Authors are discussing complete redesigns of the MOS transistor, including both radically different planar layouts and, at the extreme, abandoning planar transistors altogether in favor of vertical transistors. On the oxide front, there is a search both for new materials and for new deposition techniques, in the hope that it will be possible to create reliable oxides thin enough to allow the tiny threshold voltages that tiny transistors must have. Overall, the struggle is to create devices compatible with existing design methodology.

That battle may already be lost. Understandably, people don't want to say that in so many words, but the conversations in the hallway leave clues lying about.

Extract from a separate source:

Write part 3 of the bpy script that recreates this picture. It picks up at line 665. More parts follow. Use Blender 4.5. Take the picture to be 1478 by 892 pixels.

Many design teams, even with the most advanced tools, are finding poor correlation between simulations and silicon for the most advanced processes, forcing iterative design. Many point the finger at inaccurate device models. Circuit problems that defy conventional analysis tools-analog signal degradation, for instance-are appearing: not only as design failures but as unexplained field failures.

Lots of people are sticking their fingers in the holes in the dike. EDA vendors are inventing more point tools. Device and process designers are strug- gling to improve the reliability of models. Foundries are degrading performance specs on new libraries to levels that can be reliably achieved-even if they are lower than for previous process generations. But can they restore the ability to achieve routine first-time-working design to ordinary design teams? The answer to that question will change the industry.